◆ Problem description ◆
An exact copy of every record is needed.

◆ Data extract ◆
--- BEGIN ---

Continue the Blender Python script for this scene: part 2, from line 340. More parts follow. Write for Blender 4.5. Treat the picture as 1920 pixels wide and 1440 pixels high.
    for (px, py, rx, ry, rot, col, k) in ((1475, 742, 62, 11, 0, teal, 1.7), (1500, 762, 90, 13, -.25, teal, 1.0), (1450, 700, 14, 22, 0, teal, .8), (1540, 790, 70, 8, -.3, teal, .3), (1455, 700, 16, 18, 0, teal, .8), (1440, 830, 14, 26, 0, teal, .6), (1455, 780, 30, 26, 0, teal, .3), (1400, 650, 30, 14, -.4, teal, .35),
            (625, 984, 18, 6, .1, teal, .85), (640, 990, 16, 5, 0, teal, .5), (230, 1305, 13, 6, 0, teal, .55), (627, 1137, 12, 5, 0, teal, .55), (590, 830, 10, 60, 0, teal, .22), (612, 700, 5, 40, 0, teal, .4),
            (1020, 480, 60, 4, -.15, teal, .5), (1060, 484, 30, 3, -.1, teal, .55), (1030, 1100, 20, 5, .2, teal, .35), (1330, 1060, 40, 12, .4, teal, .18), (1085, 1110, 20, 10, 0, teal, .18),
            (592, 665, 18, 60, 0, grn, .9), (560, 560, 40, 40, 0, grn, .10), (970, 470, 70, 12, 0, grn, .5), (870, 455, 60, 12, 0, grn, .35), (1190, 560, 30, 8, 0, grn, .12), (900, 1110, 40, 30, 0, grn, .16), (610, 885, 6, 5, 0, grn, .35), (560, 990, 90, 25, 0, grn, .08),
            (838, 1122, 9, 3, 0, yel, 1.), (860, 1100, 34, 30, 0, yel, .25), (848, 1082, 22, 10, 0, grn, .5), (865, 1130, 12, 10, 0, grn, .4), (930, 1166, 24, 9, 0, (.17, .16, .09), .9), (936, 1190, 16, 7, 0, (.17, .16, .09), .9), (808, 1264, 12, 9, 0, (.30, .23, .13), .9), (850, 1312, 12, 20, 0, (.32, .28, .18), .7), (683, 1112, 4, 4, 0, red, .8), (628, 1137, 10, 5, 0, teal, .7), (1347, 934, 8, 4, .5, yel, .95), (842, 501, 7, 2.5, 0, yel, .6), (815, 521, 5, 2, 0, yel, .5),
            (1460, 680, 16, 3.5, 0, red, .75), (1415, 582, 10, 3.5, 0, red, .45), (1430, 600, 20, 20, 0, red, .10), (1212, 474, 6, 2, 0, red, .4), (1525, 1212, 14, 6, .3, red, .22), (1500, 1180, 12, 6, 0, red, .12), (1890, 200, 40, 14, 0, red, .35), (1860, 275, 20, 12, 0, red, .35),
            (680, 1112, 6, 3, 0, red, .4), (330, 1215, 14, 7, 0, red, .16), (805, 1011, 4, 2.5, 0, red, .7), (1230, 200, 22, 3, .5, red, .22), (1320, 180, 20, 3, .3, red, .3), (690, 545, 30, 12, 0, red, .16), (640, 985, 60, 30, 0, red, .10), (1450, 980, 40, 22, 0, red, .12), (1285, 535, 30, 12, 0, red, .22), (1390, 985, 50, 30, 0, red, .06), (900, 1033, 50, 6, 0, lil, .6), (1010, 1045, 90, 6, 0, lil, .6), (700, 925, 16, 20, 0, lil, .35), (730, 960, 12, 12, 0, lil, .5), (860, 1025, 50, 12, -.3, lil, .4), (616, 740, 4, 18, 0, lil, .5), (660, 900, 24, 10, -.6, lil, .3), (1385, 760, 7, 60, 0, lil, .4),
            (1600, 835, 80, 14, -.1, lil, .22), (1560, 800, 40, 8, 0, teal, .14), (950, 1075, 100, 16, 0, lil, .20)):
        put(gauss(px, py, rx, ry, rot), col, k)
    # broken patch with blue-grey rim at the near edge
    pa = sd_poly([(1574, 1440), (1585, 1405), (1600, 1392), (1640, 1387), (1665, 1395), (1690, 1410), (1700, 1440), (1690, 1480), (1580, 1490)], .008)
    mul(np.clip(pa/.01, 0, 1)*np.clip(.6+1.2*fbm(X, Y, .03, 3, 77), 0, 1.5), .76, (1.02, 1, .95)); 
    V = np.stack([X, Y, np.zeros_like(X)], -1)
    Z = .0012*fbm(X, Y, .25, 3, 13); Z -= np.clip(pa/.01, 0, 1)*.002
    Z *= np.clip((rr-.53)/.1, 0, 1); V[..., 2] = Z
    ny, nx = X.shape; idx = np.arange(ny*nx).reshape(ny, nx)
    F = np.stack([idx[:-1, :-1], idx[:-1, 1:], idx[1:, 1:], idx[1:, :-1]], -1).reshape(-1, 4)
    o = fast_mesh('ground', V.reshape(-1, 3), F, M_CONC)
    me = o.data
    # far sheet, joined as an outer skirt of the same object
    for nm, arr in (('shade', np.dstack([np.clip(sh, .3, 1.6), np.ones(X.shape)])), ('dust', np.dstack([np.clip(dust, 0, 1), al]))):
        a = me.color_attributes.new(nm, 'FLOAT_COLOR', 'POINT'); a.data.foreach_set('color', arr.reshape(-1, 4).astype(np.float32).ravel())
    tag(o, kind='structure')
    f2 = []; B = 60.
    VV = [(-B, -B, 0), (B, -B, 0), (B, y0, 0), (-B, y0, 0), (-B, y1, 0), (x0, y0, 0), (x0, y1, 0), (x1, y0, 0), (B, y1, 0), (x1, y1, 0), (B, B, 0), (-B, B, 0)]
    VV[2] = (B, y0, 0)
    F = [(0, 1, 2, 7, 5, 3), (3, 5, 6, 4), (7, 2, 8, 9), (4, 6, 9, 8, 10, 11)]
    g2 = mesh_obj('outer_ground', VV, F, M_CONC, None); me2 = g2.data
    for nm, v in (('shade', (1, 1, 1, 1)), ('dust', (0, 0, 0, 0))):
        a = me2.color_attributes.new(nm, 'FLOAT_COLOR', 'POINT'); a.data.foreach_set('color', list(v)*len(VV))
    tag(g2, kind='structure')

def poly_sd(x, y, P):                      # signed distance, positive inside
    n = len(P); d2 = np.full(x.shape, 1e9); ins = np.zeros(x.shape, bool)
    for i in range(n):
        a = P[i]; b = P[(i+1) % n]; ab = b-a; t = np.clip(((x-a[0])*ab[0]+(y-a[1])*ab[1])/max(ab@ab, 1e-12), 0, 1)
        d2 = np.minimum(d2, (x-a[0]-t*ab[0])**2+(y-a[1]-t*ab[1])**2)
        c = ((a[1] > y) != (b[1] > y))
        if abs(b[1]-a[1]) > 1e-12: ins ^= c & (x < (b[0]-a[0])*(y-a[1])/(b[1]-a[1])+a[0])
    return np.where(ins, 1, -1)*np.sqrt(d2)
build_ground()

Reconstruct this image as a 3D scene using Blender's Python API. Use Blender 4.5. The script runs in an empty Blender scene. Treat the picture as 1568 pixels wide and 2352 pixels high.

--- END ---

◆ Output of the exercise ◆
Continue the Blender Python script for this scene: part 2, from line 340. More parts follow. Write for Blender 4.5. Treat the picture as 1920 pixels wide and 1440 pixels high.
    for (px, py, rx, ry, rot, col, k) in ((1475, 742, 62, 11, 0, teal, 1.7), (1500, 762, 90, 13, -.25, teal, 1.0), (1450, 700, 14, 22, 0, teal, .8), (1540, 790, 70, 8, -.3, teal, .3), (1455, 700, 16, 18, 0, teal, .8), (1440, 830, 14, 26, 0, teal, .6), (1455, 780, 30, 26, 0, teal, .3), (1400, 650, 30, 14, -.4, teal, .35),
            (625, 984, 18, 6, .1, teal, .85), (640, 990, 16, 5, 0, teal, .5), (230, 1305, 13, 6, 0, teal, .55), (627, 1137, 12, 5, 0, teal, .55), (590, 830, 10, 60, 0, teal, .22), (612, 700, 5, 40, 0, teal, .4),
            (1020, 480, 60, 4, -.15, teal, .5), (1060, 484, 30, 3, -.1, teal, .55), (1030, 1100, 20, 5, .2, teal, .35), (1330, 1060, 40, 12, .4, teal, .18), (1085, 1110, 20, 10, 0, teal, .18),
            (592, 665, 18, 60, 0, grn, .9), (560, 560, 40, 40, 0, grn, .10), (970, 470, 70, 12, 0, grn, .5), (870, 455, 60, 12, 0, grn, .35), (1190, 560, 30, 8, 0, grn, .12), (900, 1110, 40, 30, 0, grn, .16), (610, 885, 6, 5, 0, grn, .35), (560, 990, 90, 25, 0, grn, .08),
            (838, 1122, 9, 3, 0, yel, 1.), (860, 1100, 34, 30, 0, yel, .25), (848, 1082, 22, 10, 0, grn, .5), (865, 1130, 12, 10, 0, grn, .4), (930, 1166, 24, 9, 0, (.17, .16, .09), .9), (936, 1190, 16, 7, 0, (.17, .16, .09), .9), (808, 1264, 12, 9, 0, (.30, .23, .13), .9), (850, 1312, 12, 20, 0, (.32, .28, .18), .7), (683, 1112, 4, 4, 0, red, .8), (628, 1137, 10, 5, 0, teal, .7), (1347, 934, 8, 4, .5, yel, .95), (842, 501, 7, 2.5, 0, yel, .6), (815, 521, 5, 2, 0, yel, .5),
            (1460, 680, 16, 3.5, 0, red, .75), (1415, 582, 10, 3.5, 0, red, .45), (1430, 600, 20, 20, 0, red, .10), (1212, 474, 6, 2, 0, red, .4), (1525, 1212, 14, 6, .3, red, .22), (1500, 1180, 12, 6, 0, red, .12), (1890, 200, 40, 14, 0, red, .35), (1860, 275, 20, 12, 0, red, .35),
            (680, 1112, 6, 3, 0, red, .4), (330, 1215, 14, 7, 0, red, .16), (805, 1011, 4, 2.5, 0, red, .7), (1230, 200, 22, 3, .5, red, .22), (1320, 180, 20, 3, .3, red, .3), (690, 545, 30, 12, 0, red, .16), (640, 985, 60, 30, 0, red, .10), (1450, 980, 40, 22, 0, red, .12), (1285, 535, 30, 12, 0, red, .22), (1390, 985, 50, 30, 0, red, .06), (900, 1033, 50, 6, 0, lil, .6), (1010, 1045, 90, 6, 0, lil, .6), (700, 925, 16, 20, 0, lil, .35), (730, 960, 12, 12, 0, lil, .5), (860, 1025, 50, 12, -.3, lil, .4), (616, 740, 4, 18, 0, lil, .5), (660, 900, 24, 10, -.6, lil, .3), (1385, 760, 7, 60, 0, lil, .4),
            (1600, 835, 80, 14, -.1, lil, .22), (1560, 800, 40, 8, 0, teal, .14), (950, 1075, 100, 16, 0, lil, .20)):
        put(gauss(px, py, rx, ry, rot), col, k)
    # broken patch with blue-grey rim at the near edge
    pa = sd_poly([(1574, 1440), (1585, 1405), (1600, 1392), (1640, 1387), (1665, 1395), (1690, 1410), (1700, 1440), (1690, 1480), (1580, 1490)], .008)
    mul(np.clip(pa/.01, 0, 1)*np.clip(.6+1.2*fbm(X, Y, .03, 3, 77), 0, 1.5), .76, (1.02, 1, .95)); 
    V = np.stack([X, Y, np.zeros_like(X)], -1)
    Z = .0012*fbm(X, Y, .25, 3, 13); Z -= np.clip(pa/.01, 0, 1)*.002
    Z *= np.clip((rr-.53)/.1, 0, 1); V[..., 2] = Z
    ny, nx = X.shape; idx = np.arange(ny*nx).reshape(ny, nx)
    F = np.stack([idx[:-1, :-1], idx[:-1, 1:], idx[1:, 1:], idx[1:, :-1]], -1).reshape(-1, 4)
    o = fast_mesh('ground', V.reshape(-1, 3), F, M_CONC)
    me = o.data
    # far sheet, joined as an outer skirt of the same object
    for nm, arr in (('shade', np.dstack([np.clip(sh, .3, 1.6), np.ones(X.shape)])), ('dust', np.dstack([np.clip(dust, 0, 1), al]))):
        a = me.color_attributes.new(nm, 'FLOAT_COLOR', 'POINT'); a.data.foreach_set('color', arr.reshape(-1, 4).astype(np.float32).ravel())
    tag(o, kind='structure')
    f2 = []; B = 60.
    VV = [(-B, -B, 0), (B, -B, 0), (B, y0, 0), (-B, y0, 0), (-B, y1, 0), (x0, y0, 0), (x0, y1, 0), (x1, y0, 0), (B, y1, 0), (x1, y1, 0), (B, B, 0), (-B, B, 0)]
    VV[2] = (B, y0, 0)
    F = [(0, 1, 2, 7, 5, 3), (3, 5, 6, 4), (7, 2, 8, 9), (4, 6, 9, 8, 10, 11)]
    g2 = mesh_obj('outer_ground', VV, F, M_CONC, None); me2 = g2.data
    for nm, v in (('shade', (1, 1, 1, 1)), ('dust', (0, 0, 0, 0))):
        a = me2.color_attributes.new(nm, 'FLOAT_COLOR', 'POINT'); a.data.foreach_set('color', list(v)*len(VV))
    tag(g2, kind='structure')

def poly_sd(x, y, P):                      # signed distance, positive inside
    n = len(P); d2 = np.full(x.shape, 1e9); ins = np.zeros(x.shape, bool)
    for i in range(n):
        a = P[i]; b = P[(i+1) % n]; ab = b-a; t = np.clip(((x-a[0])*ab[0]+(y-a[1])*ab[1])/max(ab@ab, 1e-12), 0, 1)
        d2 = np.minimum(d2, (x-a[0]-t*ab[0])**2+(y-a[1]-t*ab[1])**2)
        c = ((a[1] > y) != (b[1] > y))
        if abs(b[1]-a[1]) > 1e-12: ins ^= c & (x < (b[0]-a[0])*(y-a[1])/(b[1]-a[1])+a[0])
    return np.where(ins, 1, -1)*np.sqrt(d2)
build_ground()

Reconstruct this image as a 3D scene using Blender's Python API. Use Blender 4.5. The script runs in an empty Blender scene. Treat the picture as 1568 pixels wide and 2352 pixels high.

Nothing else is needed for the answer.